If you listen, watch or read the sort of radio programmes, TV documentaries and news items I tend to come across, I'll bet that you, like me, tend to associate that sentence template "the welfare of the * is paramount" very strongly with bureaucracy or hypocrisy or lying through their teeth. The radio programme I heard today was one such example. In this case, the social services were claiming that the welfare of some vulnerable children was of paramount importance to them, when, as is so often the case, covering their own uncaring backs was their paramount concern. Have a listen on the iPlayer to Radio 4's File on 4 programme http://www.bbc.co.uk/programmes/b019rqcl about Carers in Conflict.
In one case investigated by File on 4, foster parents who offered to care for four siblings were denied the financial and practical support they needed from the council. Their official complaints were upheld yet key recommendations continued to be ignored and, as a consequence, the children have now been split up. After giving up their jobs to care for the children, the couple are now in debt and have to sell their home. The local MP describes the council's treatment of the family as outrageous. He says the case is extreme but not unusual and he's called for an enquiry.

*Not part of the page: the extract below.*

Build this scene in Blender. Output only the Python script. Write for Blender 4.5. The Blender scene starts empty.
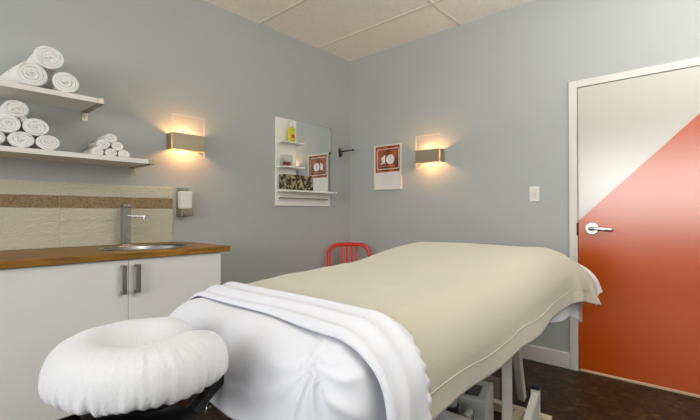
import bpy, bmesh, math, random
import numpy as np
from mathutils import Vector, Matrix, noise
random.seed(7)
S = bpy.context.scene
COL = S.collection
PI = math.pi
R = math.radians

# ------------------------------------------------------------------ materials
def lin(h):
    h = h.lstrip('#')
    o = []
    for i in (0, 2, 4):
        c = int(h[i:i+2], 16) / 255
        o.append(c / 12.92 if c <= .04045 else ((c + .055) / 1.055) ** 2.4)
    return (*o, 1)

def mat(name, col, rough=.5, metal=0, **kw):
    m = bpy.data.materials.new(name)
    m.use_nodes = True
    b = m.node_tree.nodes['Principled BSDF']
    b.inputs['Base Color'].default_value = lin(col)
    b.inputs['Roughness'].default_value = rough
    b.inputs['Metallic'].default_value = metal
    for k, v in kw.items():
        b.inputs[k.replace('_', ' ')].default_value = v
    return m

def nodes(m):
    return m.node_tree.nodes, m.node_tree.links, m.node_tree.nodes['Principled BSDF']

def coords(m, scale=(1, 1, 1), kind='Object'):
    n, l, b = nodes(m)
    tc = n.new('ShaderNodeTexCoord')
    mp = n.new('ShaderNodeMapping')
    mp.inputs['Scale'].default_value = scale
    l.new(tc.outputs[kind], mp.inputs[0])
    return mp.outputs[0]

def add_bump(m, scale, strength, dist=.002, detail=3, vec=None, tex='noise'):
    n, l, b = nodes(m)
    v = vec or coords(m)
    if tex == 'noise':
        t = n.new('ShaderNodeTexNoise'); t.inputs['Detail'].default_value = detail
        o = t.outputs['Fac']
    else:
        t = n.new('ShaderNodeTexVoronoi'); o = t.outputs['Distance']
    t.inputs['Scale'].default_value = scale
    l.new(v, t.inputs['Vector'])
    bp = n.new('ShaderNodeBump')
    bp.inputs['Strength'].default_value = strength
    bp.inputs['Distance'].default_value = dist
    l.new(o, bp.inputs['Height'])
    l.new(bp.outputs[0], b.inputs['Normal'])
    return t

def add_var(m, stops, scale=5, detail=4, vec=None, distortion=0, tex='noise'):
    n, l, b = nodes(m)
    v = vec or coords(m)
    if tex == 'noise':
        t = n.new('ShaderNodeTexNoise'); t.inputs['Detail'].default_value = detail
        t.inputs['Distortion'].default_value = distortion
        o = t.outputs['Fac']
    else:
        t = n.new('ShaderNodeTexVoronoi'); o = t.outputs['Distance']
    t.inputs['Scale'].default_value = scale
    l.new(v, t.inputs['Vector'])
    r = n.new('ShaderNodeValToRGB')
    e = r.color_ramp.elements
    while len(e) < len(stops):
        e.new(.5)
    for i, (p, c) in enumerate(stops):
        e[i].position = p; e[i].color = lin(c)
    l.new(o, r.inputs[0])
    l.new(r.outputs[0], b.inputs['Base Color'])
    return r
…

In another case, a teenager with complex mental and physical needs was unlawfully removed from the foster home where he'd grown up. His sister told File on 4: "When he was in his foster mum's care he was always clean, always happy and he looked well but when I saw him he was dishevelled. It was as if someone took him away from himself. I felt his personality had gone." When his foster mother went to court to get him back, she was vilified by the council who used public funds to defend their actions to the bitter end but lost in court."